Captain Smith got safely back to Jamestown, but he found many of his own people discontented, and soon afterward, tired out by the continual difficulties that beset him in Virginia, he gave up his position there and sailed back to England. Po-ca-hun-tas heard the news and decided that she had better keep away from Jamestown now that the settlers were hostile to her father and her great protector was gone. Troubles were increasing between the Indians and the white men, and neither trusted the others any more.

When she was sixteen Po-ca-hun-tas was visiting friends in another village on the James when she was suddenly made prisoner by a man named Captain Argall, a trader, who decided to hold the Indian girl as hostage for the friendship of Pow-ha-tan. He took her to Jamestown, and there Po-ca-hun-tas was given a certain amount of liberty and met again some of the boys and girls she had played with before. They all liked her, and although she missed her free life in the woods she found so much that was new and strange to interest her that she was not sorry to stay for a time in Jamestown. Here she soon met a young Englishman named John Rolfe, who was much attracted by her, and who at length asked her to marry him. She consented, and a short time after their marriage she sailed with him to visit his home across seas in England.

The people of London had seen few Indians and were very curious to learn more about them. They were charmed with Mistress John Rolfe, or the Princess Po-ca-hon-tas of Pow-ha-tan, as they liked to call her. Captain John Smith met her again and told his friends how she had saved his life that night on the York River. The story spread, and the Princess Po-ca-hon-tas found herself a heroine in England. But she bore her honors very modestly, and was much happier alone with her devoted husband than when she was being stared at by crowds of strange people. She did not live to go back to Virginia or see her own tribesmen again, but died in England when she was only twenty-two.

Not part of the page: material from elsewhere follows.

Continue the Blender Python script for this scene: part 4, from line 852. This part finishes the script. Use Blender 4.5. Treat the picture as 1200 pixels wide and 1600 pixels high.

Ma-ta-oka, or Pocahontas as we call her, was a real heroine, one of the few daughters we know of that brave, romantic race which so quickly vanished from America after the white settlers came. Many among the Indians were cruel and bloodthirsty, many were treacherous and sly, but Pocahontas we know was warm-hearted and true, faithful to the great Captain she had admired before she had even seen him and risking her life to save him from her father. It is fortunate that history has kept her story, for we must always think more kindly of the Indians when we remember the little daughter of Powhatan, nicknamed Pocahontas by her father because she was such a tomboy.

VIII
Priscilla Alden
The Girl of Plymouth: About 1604—after 1680

Two girls stood on the deck of the Mayflower, hand clasped in hand, their eyes fixed on a narrow strip of grayish shore beyond the waste of tossing ocean. About them stood others, men and women and a few children, all looking in the same direction, wonder and satisfaction and a certain awe in their faces. They had been at sea for nearly thirteen weeks, and during most of that time their little ship had been buffeted by constant storms.